After that networks started seeing how reality TV shows could make a lot of money with little expenses and that’s where the craziness started…

Great. Combining reality television (which always consist of such unreal premises, ironically enough) with reliance on old, stupid, and offensive stereotypes (gay men have great fashion sense, straight men “don’t know how to dress” …and I just can’t wait to hear the stories about the gay men who auditioned for the show but weren’t accepted or will be dropped after the show starts because they didn’t act “gay” enough to be “believable” [i.e. they weren’t overdramatic flamers bumping Liza Minelli showtunes on their CD players] in the role of gay fashion gurus, because you know it’s coming and you KNOW they’re just all going to act that way with the possible exception of one token “normal guy who just happens to be gay” thrown in as a red herring).

Reliance on cheap stereotypes? Going along mindlessly with the trend of the day? It’s like a Hack’s* Heaven!

[* Hack meaning bad writer/comedian who relies on recycling old played out jokes and does what lots of others have already done, like the guy who shouts really loud and does the “white people do this, but black people do THIS” nonsense.]

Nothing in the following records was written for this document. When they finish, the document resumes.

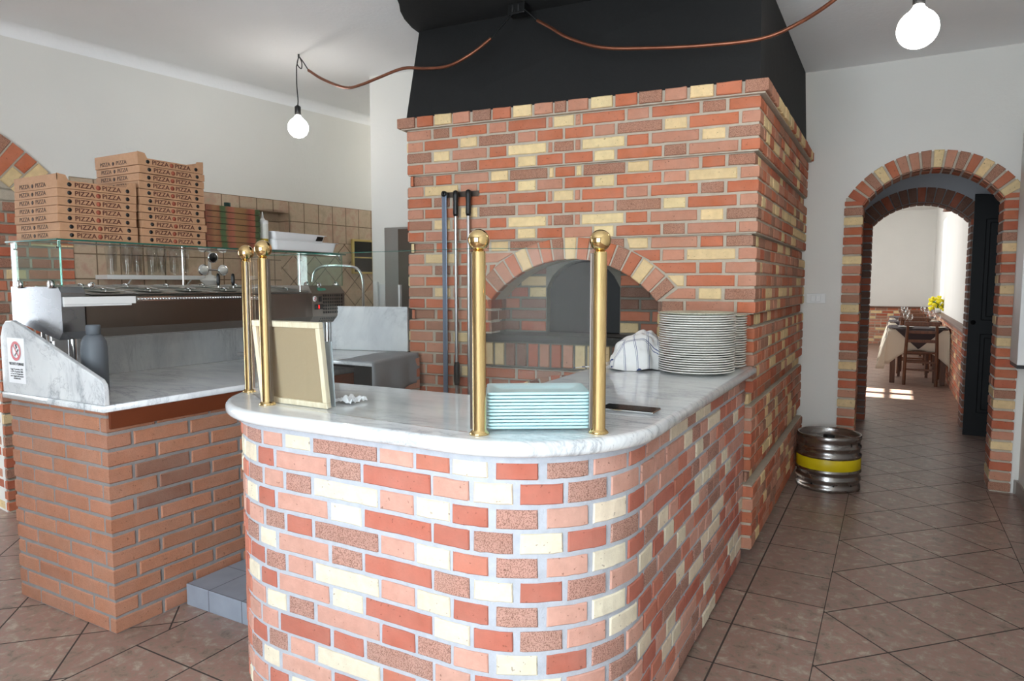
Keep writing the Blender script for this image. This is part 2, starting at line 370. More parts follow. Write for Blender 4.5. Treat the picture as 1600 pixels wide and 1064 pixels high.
# ------------------------------------------------------------------ bricks
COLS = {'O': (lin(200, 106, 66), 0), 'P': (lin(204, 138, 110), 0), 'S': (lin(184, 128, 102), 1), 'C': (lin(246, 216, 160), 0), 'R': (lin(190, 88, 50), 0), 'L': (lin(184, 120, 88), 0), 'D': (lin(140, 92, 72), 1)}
CCOLS = {'O': (lin(202, 116, 92), 0), 'P': (lin(214, 158, 140), 0), 'S': (lin(192, 142, 126), 1), 'C': (lin(240, 228, 202), 0), 'R': (lin(188, 98, 78), 0)}   # front counter bricks, paled to put its strong cool daylight into the colour
def bcol(k, jit=.10, pal=None):
    c, s = (pal or COLS)[k]; f = 1 + random.uniform(-jit, jit); g = random.uniform(-.04, .04)
    return (min(1, c[0]*f), min(1, c[1]*f*(1+g)), min(1, c[2]*f*(1+g)), float(s))
WMIX = 'OOOOPPPSSCCR'
class Path:
    def __init__(s, pts):
        s.p = [Vector(p) for p in pts]; s.L = [0]
        for a, b in zip(s.p, s.p[1:]): s.L.append(s.L[-1] + (b-a).length)
        s.len = s.L[-1]; s.n = []
        seg = [(b-a).normalized() for a, b in zip(s.p, s.p[1:])]
        nr = [Vector((d.y, -d.x)) for d in seg]      # outward = right of the travel direction
        for i in range(len(s.p)):
            a = nr[max(0, i-1)]; b = nr[min(i, len(nr)-1)]; m = (a+b).normalized(); s.n.append(m/max(.3, m.dot(b)))
        s.nr = nr
    def at(s, q, off):
        q = max(0, min(s.len, q))
        for i in range(len(s.p)-1):
            if q <= s.L[i+1] + 1e-9:
                t = (q-s.L[i])/(s.L[i+1]-s.L[i]); nm = s.n[i].lerp(s.n[i+1], t) if (s.n[i]-s.n[i+1]).length < .35 else (s.n[i] if t < 1e-6 else s.n[i+1] if t > 1-1e-6 else s.nr[i])
                return s.p[i].lerp(s.p[i+1], t) + nm*off
        return s.p[-1] + s.n[-1]*off
    def knots(s, a, b): return [q for q in s.L if a + .004 < q < b - .004]
def brick(bb, P, s0, s1, z0, z1, off, col, s0t=None, s1t=None, bev=.0035, depth=.02):
    """one brick on a wall path; s0t/s1t give the slanted ends at the top"""
    s0t = s0 if s0t is None else s0t; s1t = s1 if s1t is None else s1t
    j = lambda a=.0012: random.uniform(-a, a)
    dz0, dz1, do = j(), j(), j(.0015)
    kn = P.knots(max(s0, s0t), min(s1, s1t)); lo_q, hi_q = max(s0, s0t), min(s1, s1t)
    if hi_q - lo_q > .07:
        nn_ = int((hi_q-lo_q)/.034)
        kn = sorted(kn + [q for q in (lo_q + (hi_q-lo_q)*i/nn_ for i in range(1, nn_)) if all(abs(q-w) > .008 for w in kn)])
    jb_ = [random.uniform(-.0011, .0011) for _ in range(len(kn)+6)]; jt_ = [random.uniform(-.0011, .0011) for _ in range(len(kn)+6)]; je_ = [random.uniform(0, .0018), random.uniform(-.0018, 0)]
    N = len(kn) + 4
    rows = []
    for r, (z, zt) in enumerate(((z0+dz0, 0), (z0+dz0, 0), (z0+dz0+bev, 0), (z1+dz1-bev, 1), (z1+dz1, 1), (z1+dz1, 1))):
        a, b = (s0, s1) if not zt else (s0t, s1t)
        cols = [a, a, a+bev] + kn + [b-bev, b, b]
        line = []
        for c, q in enumerate(cols):
            e = (r in (0, 5)) or (c in (0, len(cols)-1))
            m_ = (r in (1, 4)) or (c in (1, len(cols)-2))
            o = off - depth if e else (off - bev + do if m_ else off + do)
            x, y = P.at(q + (je_[0] if (zt and 0 < c < 3) else je_[1] if (zt and c > len(cols)-4) else 0)*(0 < c < len(cols)-1), o); line.append((x, y, z + (jt_[c] if zt else jb_[c])))
        rows.append(line)
    nc = len(rows[0]); vs = [v for l in rows for v in l]; fs = []
    for r in range(5):
        for c in range(nc-1):
            fs.append((r*nc+c, r*nc+c+1, (r+1)*nc+c+1, (r+1)*nc+c))
    bb.add(vs, fs, 0, col)
def mortar_strip(bb, P, s0, s1, z0, z1, off, back=.07):
    qs = [s0] + [q for q in P.L if s0 + 1e-4 < q < s1 - 1e-4] + [s1]
    vs = []; fs = []
    for q in qs:
        f = P.at(q, off); b = P.at(q, off-back)
        vs += [(f.x, f.y, z0), (f.x, f.y, z1), (b.x, b.y, z1), (b.x, b.y, z0)]
    for i in range(len(qs)-1):
        a, b = i*4, i*4+4
        for k in range(4): fs.append((a+k, b+k, b+(k+1) % 4, a+(k+1) % 4))
    e = len(vs)-4
    fs += [(0, 1, 2, 3), (e+3, e+2, e+1, e)]
    bb.add(vs, fs, 1, (1, 1, 1, 0))
def rand_row(s0, s1, lens=(.1, .21), g=.014, mix=WMIX, start=None):
    out = []; q = s0
    if start: out.append((q, q+start, random.choice(mix))); q += start + g
    while q < s1 - .03:
        l = random.choice(lens); e = min(q+l, s1)
        if s1 - e < .05: e = s1
        out.append((q, e, random.choice(mix))); q = e + g
    return out
def poly_brick(bb, pts, fr, off, col, depth=.02, bev=.004):
    """pts: 2-D polygon (counter-clockwise) in the frame fr=(origin, ex, ez, n); front face at off"""
    o, ex, ez, n = fr; c = (sum(p[0] for p in pts)/len(pts), sum(p[1] for p in pts)/len(pts)); k = len(pts)
    do = random.uniform(-.0015, .0015)
    def P3(p, d): return Vector(o) + Vector(ex)*p[0] + Vector(ez)*p[1] + Vector(n)*d
    def ins(p): d = Vector((c[0]-p[0], c[1]-p[1])); return (p[0]+d.x/d.length*bev*1.3, p[1]+d.y/d.length*bev*1.3)
    vs = [P3(ins(p), off+do) for p in pts] + [P3(p, off-bev+do) for p in pts] + [P3(p, off-depth) for p in pts]
    fs = [tuple(range(k))]
    for r in (0, 1):
        for i in range(k): fs.append((r*k+i, (r+1)*k+i, (r+1)*k+(i+1) % k, r*k+(i+1) % k))
    bb.add(vs, fs, 0, col)
# ================================================================== SETTING
# left wall line (turned 7.4 degrees), front wall, right wall, arch walls
LW0 = Vector((-4.55, 2.03)); LWd = Vector((.37, 2.85)).normalized(); LWang = atan2(LWd.y, LWd.x)
LWn = Vector((LWd.y, -LWd.x))
def lwp(s, off=0, z=0): p = LW0 + LWd*s + LWn*off; return (p.x, p.y, z)
CZ = 2.85
b = B(); b.box((-9, -2.2, -.1), (3.2, 19, 0)); tag(b.build('floor', 'floor_tile'), kind='structure')
b = B()
b.box((-9, -2.2, CZ), (1.2, 5.5, CZ+.1)); tag(b.build('ceiling', 'ceiling_plaster'), kind='structure')
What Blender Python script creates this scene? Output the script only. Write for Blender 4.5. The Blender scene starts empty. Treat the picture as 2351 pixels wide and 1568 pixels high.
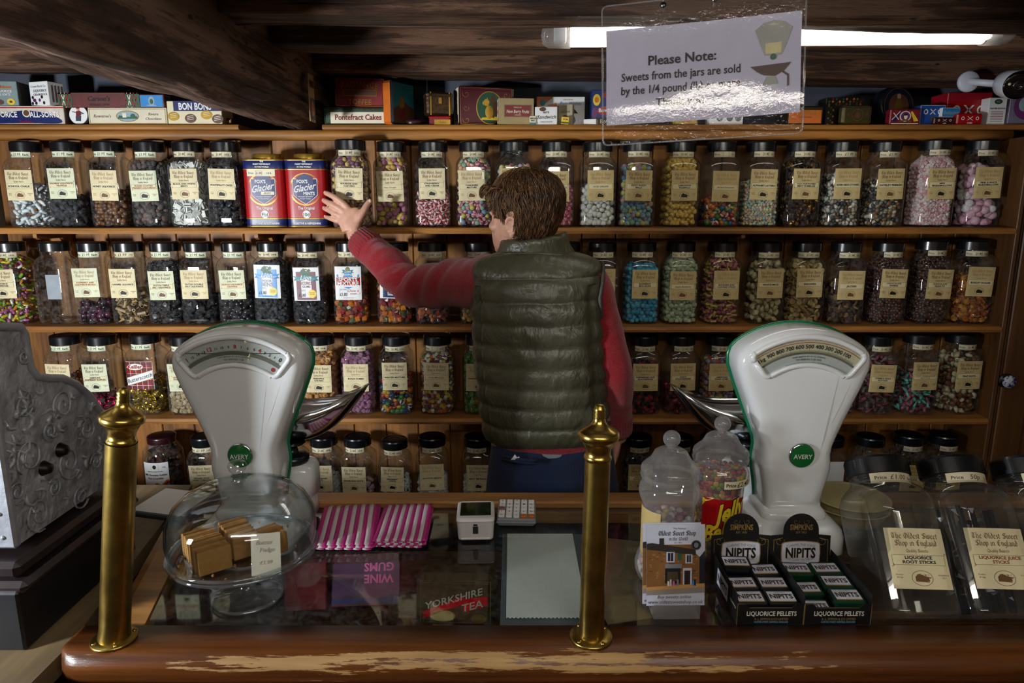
import bpy, math, random
import numpy as np
from mathutils import Vector, Matrix
R = random.Random(7)
SC = bpy.context.scene
COL = SC.collection
rad = math.radians

# ---------------------------------------------------------------- camera, light, exposure
F_PX, TILT, CAM_Z = 1567.0, rad(11.5), 1.6
cd = bpy.data.cameras.new('camera'); cam = bpy.data.objects.new('camera', cd); COL.objects.link(cam)
cam.location = (0, 0, CAM_Z); cam.rotation_euler = (rad(90) - TILT, 0, 0)
cd.sensor_width = 36; cd.lens = F_PX / 2351 * 36; cd.clip_start = .05
cd.dof.use_dof = True; cd.dof.focus_distance = 1.95; cd.dof.aperture_fstop = 15.0
SC.camera = cam
w = bpy.data.worlds.new('world'); SC.world = w; w.use_nodes = True
w.node_tree.nodes['Background'].inputs[0].default_value = (.55, .6, .7, 1)
w.node_tree.nodes['Background'].inputs[1].default_value = .02
SC.view_settings.view_transform = 'Standard'; SC.view_settings.look = 'None'
SC.view_settings.exposure = 0.0; SC.view_settings.gamma = 1; SC.view_settings.use_curve_mapping = False
cy = SC.cycles
cy.use_denoising = True; cy.max_bounces = 7; cy.diffuse_bounces = 3; cy.glossy_bounces = 3
cy.transmission_bounces = 4; cy.transparent_max_bounces = 24; cy.sample_clamp_indirect = 4
cy.caustics_reflective = False; cy.caustics_refractive = False; cy.use_adaptive_sampling = True; cy.adaptive_threshold = .025

def area(name, loc, aim, sx, sy, power, color, spread=180):
    l = bpy.data.lights.new(name, 'AREA'); l.shape = 'RECTANGLE'; l.size = sx; l.size_y = sy
    l.energy = power; l.color = color; l.spread = rad(spread)
    o = bpy.data.objects.new(name, l); COL.objects.link(o); o.location = loc
    o.rotation_euler = (Vector(aim) - Vector(loc)).to_track_quat('-Z', 'Y').to_euler()
    return o
# daylight entering by the low side window on the customers' side
area('window_daylight', (-1.70, .32, 1.33), (-.62, 2.22, 1.46), .16, .24, 30, (.90, .95, 1.0), 140)
TUBE_POWER = 5.5      # emission of the fluorescent tubes (each built in its own fitting)

def ray(px, py):
    u = (px - 1175.5) / F_PX; v = (784 - py) / F_PX
    return Vector((u, math.cos(TILT) + v * math.sin(TILT), -math.sin(TILT) + v * math.cos(TILT)))
def atY(px, py, Y): d = ray(px, py); return Vector((0, 0, CAM_Z)) + d * (Y / d.y)
def atZ(px, py, Z): d = ray(px, py); return Vector((0, 0, CAM_Z)) + d * ((Z - CAM_Z) / d.z)
def atX(px, py, X): d = ray(px, py); return Vector((0, 0, CAM_Z)) + d * (X / d.x)

# ---------------------------------------------------------------- mesh helpers
def T(x=0, y=0, z=0, rx=0, ry=0, rz=0, s=1):
    return np.array(Matrix.Translation((x, y, z)) @ Matrix.Rotation(rz, 4, 'Z') @ Matrix.Rotation(ry, 4, 'Y') @ Matrix.Rotation(rx, 4, 'X') @ Matrix.Scale(s, 4))
STAND = np.array(Matrix.Rotation(rad(90), 4, 'X'))     # a drawing in XY stood up to face -Y
class MB:
    """Collects shapes and links them as ONE mesh object."""
    def __init__(self): self.v = []; self.f = []; self.n = 0
    def add(self, v, faces, mat=0, smooth=False, M=None):
        v = np.asarray(v, float).reshape(-1, 3)
        if M is not None: v = v @ M[:3, :3].T + M[:3, 3]
        self.v.append(v)
        by = {}
        if isinstance(faces, np.ndarray): by[faces.shape[1]] = [faces]
        else:
            for f in faces: by.setdefault(len(f), []).append(f)
        for k, fs in by.items():
            a = fs[0] if isinstance(fs[0], np.ndarray) and fs[0].ndim == 2 else np.array(fs, int)
            m = np.full(len(a), mat) if np.isscalar(mat) else np.asarray(mat)
            self.f.append((a + self.n, m, smooth))
        self.n += len(v); return self
    def box(self, c, s, mat=0, bev=0, M=None, rz=0, ry=0, rx=0, smooth=False):
        hx, hy, hz = s[0] / 2, s[1] / 2, s[2] / 2
        L = T(c[0], c[1], c[2], rx, ry, rz)
        if M is not None: L = M @ L
        if bev <= 0:
            v = [(x, y, z) for x in (-hx, hx) for y in (-hy, hy) for z in (-hz, hz)]
            return self.add(v, [(0, 1, 3, 2), (4, 6, 7, 5), (0, 4, 5, 1), (2, 3, 7, 6), (0, 2, 6, 4), (1, 5, 7, 3)], mat, smooth, L)
        b = min(bev, hx * .99, hy * .99, hz * .99); v = []; ix = {}
        for i, x in enumerate((-1, 1)):
            for j, y in enumerate((-1, 1)):
                for k, z in enumerate((-1, 1)):
                    for a in range(3):
                        ix[i, j, k, a] = len(v)
                        d = [b, b, b]; d[a] = 0
                        v.append((x * (hx - d[0]), y * (hy - d[1]), z * (hz - d[2])))
        f = []
        for i in (0, 1):
            q = [ix[i, 0, 0, 0], ix[i, 1, 0, 0], ix[i, 1, 1, 0], ix[i, 0, 1, 0]]; f.append(q if i else q[::-1])
            q = [ix[0, i, 0, 1], ix[0, i, 1, 1], ix[1, i, 1, 1], ix[1, i, 0, 1]]; f.append(q if i else q[::-1])
            q = [ix[0, 0, i, 2], ix[1, 0, i, 2], ix[1, 1, i, 2], ix[0, 1, i, 2]]; f.append(q if i else q[::-1])
        def orient(q):
            p = [np.array(v[i]) for i in q]; n = np.cross(p[1] - p[0], p[2] - p[0])
            return q if n @ sum(p) > 0 else q[::-1]
        for i in (0, 1):
            for j in (0, 1):
                f.append(orient([ix[i, j, 0, 0], ix[i, j, 1, 0], ix[i, j, 1, 1], ix[i, j, 0, 1]]))
                f.append(orient([ix[i, 0, j, 0], ix[i, 1, j, 0], ix[i, 1, j, 2], ix[i, 0, j, 2]]))
                f.append(orient([ix[0, i, j, 1], ix[1, i, j, 1], ix[1, i, j, 2], ix[0, i, j, 2]]))
                for k in (0, 1): f.append(orient([ix[i, j, k, 0], ix[i, j, k, 1], ix[i, j, k, 2]]))
        return self.add(v, f, mat, smooth, L)
    def lathe(self, prof, n=24, mat=0, smooth=True, M=None, shape=None):
        k = len(prof); a = np.arange(n) * 2 * math.pi / n; v = []
        for r, z in prof:
            ex = shape(a, z) if shape else 1
            v.append(np.stack([np.cos(a) * r * ex, np.sin(a) * r * ex, np.full(n, z)], 1))
        v = np.concatenate(v); i = np.arange(n); j = (i + 1) % n
        f = np.concatenate([np.stack([q * n + i, q * n + j, (q + 1) * n + j, (q + 1) * n + i], 1) for q in range(k - 1)])
        return self.add(v, f, mat, smooth, M)
    def loft(self, rings, mat=0, smooth=True, cap=True, M=None, close=True):
        k, n = len(rings), len(rings[0]); v = np.concatenate([np.asarray(r, float) for r in rings])
        i = np.arange(n if close else n - 1); j = (i + 1) % n
        f = [tuple(x) for q in range(k - 1) for x in np.stack([q * n + i, q * n + j, (q + 1) * n + j, (q + 1) * n + i], 1)]
        if cap and close: f += [tuple(range(n))[::-1], tuple((k - 1) * n + x for x in range(n))]
        return self.add(v, f, mat, smooth, M)
    def tube(self, pts, r, n=8, mat=0, smooth=True, cap=True, M=None, flat=1.0, up=None):
        P = [Vector(p) for p in pts]; k = len(P); rs = [r] * k if np.isscalar(r) else r; rings = []; side = None
        for q in range(k):
            t = (P[min(q + 1, k - 1)] - P[max(q - 1, 0)]).normalized()
            if side is None:
                u = Vector(up) if up else (Vector((0, 0, 1)) if abs(t.z) < .9 else Vector((0, 1, 0)))
                side = t.cross(u).normalized()
            side = (side - t * side.dot(t)).normalized(); nn = side.cross(t)
            rings.append([P[q] + (side * math.cos(a) + nn * math.sin(a) * flat) * rs[q] for a in np.arange(n) * 2 * math.pi / n])
        return self.loft(rings, mat, smooth, cap, M)
    def prism(self, poly, z0, z1, mat=0, M=None, smooth=False, cap=True):
        n = len(poly); v = [(x, y, z0) for x, y in poly] + [(x, y, z1) for x, y in poly]
        f = [(i, (i + 1) % n, n + (i + 1) % n, n + i) for i in range(n)]
        if cap: f += [tuple(range(n))[::-1], tuple(range(n, 2 * n))]
        return self.add(v, f, mat, smooth, M)
    def ball(self, c, r, mat=0, n=14, m=9, M=None):
        r = (r, r, r) if np.isscalar(r) else r
        L = T(*c) @ np.diag([r[0], r[1], r[2], 1.])
        if M is not None: L = M @ L
        return self.lathe([(max(1e-5, math.sin(math.pi * i / m)), -math.cos(math.pi * i / m)) for i in range(m + 1)], n, mat, True, L)
    def flat(self, vf, mat=0, M=None, bend=None, off=0.0):
        """2-D drawing (verts, faces) lifted off; bend = radius of an upright drum it is wrapped on."""
        v, f = vf
        if len(v) == 0: return self
        v3 = np.column_stack([v[:, 0], v[:, 1], np.full(len(v), off)])
        if bend:
            v3 = np.column_stack([(bend + off) * np.sin(v[:, 0] / bend), -(bend + off) * np.cos(v[:, 0] / bend), v[:, 1]])
        return self.add(v3, f, mat, False, M)
    def build(self, name, mats, parent=None, loc=None, rot=None, **props):
        me = bpy.data.meshes.new(name)
        V = np.concatenate(self.v); me.vertices.add(len(V)); me.vertices.foreach_set('co', V.astype(np.float32).ravel())
        tot = np.concatenate([np.full(len(a), a.shape[1]) for a, m, s in self.f]); loops = np.concatenate([a.ravel() for a, m, s in self.f])
        me.loops.add(len(loops)); me.loops.foreach_set('vertex_index', loops.astype(np.int32))
        me.polygons.add(len(tot)); me.polygons.foreach_set('loop_start', np.concatenate([[0], np.cumsum(tot)[:-1]]).astype(np.int32))
        me.polygons.foreach_set('material_index', np.concatenate([m for a, m, s in self.f]).astype(np.int32))
        me.polygons.foreach_set('use_smooth', np.concatenate([np.full(len(a), s) for a, m, s in self.f]))
        me.update(calc_edges=True); me.validate()
        for m in (mats if isinstance(mats, (list, tuple)) else [mats]): me.materials.append(m)
        o = bpy.data.objects.new(name, me); COL.objects.link(o)
        if parent: o.parent = parent
        if loc is not None: o.location = loc
        if rot is not None: o.rotation_euler = rot
        for k, x in props.items(): o[k] = x
        return o
def tag(o, label, cat, group=None, kind=None):
    o['label'] = label; o['category'] = cat
    if group: o['group'] = group
    if kind: o['kind'] = kind
    return o
def thing(name, label, cat, loc=(0, 0, 0), rot=(0, 0, 0), group=None):
    o = bpy.data.objects.new(name, None); COL.objects.link(o); o.location = loc; o.rotation_euler = rot
    o.empty_display_size = .03
    return tag(o, label, cat, group)
def struct(mb, name, mats, label=None):
    o = mb.build(name, mats, kind='structure')
    if label: o['label'] = label
    return o
def share(src, parent, loc=None, rot=None):
    o = src.copy(); COL.objects.link(o); o.parent = parent
    if loc is not None: o.location = loc
    if rot is not None: o.rotation_euler = rot
    return o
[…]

Reality tv isn’t that bad. I like shws like survivor and last comic standing. I think it’s funny to watch people degrad themselves on public tv. A funny one that kindas ended was “meet my folks”. I only saw the last episode but It was funny seeing a few girls do crazy things just for a trip to greece with a cute boy they’ve only known for five days.

But I do think they go to far, now with a gay reality tv show.

Reality TV really DOES suck. Just when you think TV has hit rock bottom, one of those networks coughcoughfoxcoughcough grabs a shovel.

And BTW, I still think they havn’t gone lower than Temptation Island yet.

I mean, COME ON! Put a guy in the middle of 12 hot, scantily clad girls, the only way he wouldn’t react is if the guy was a fargin’ eunich.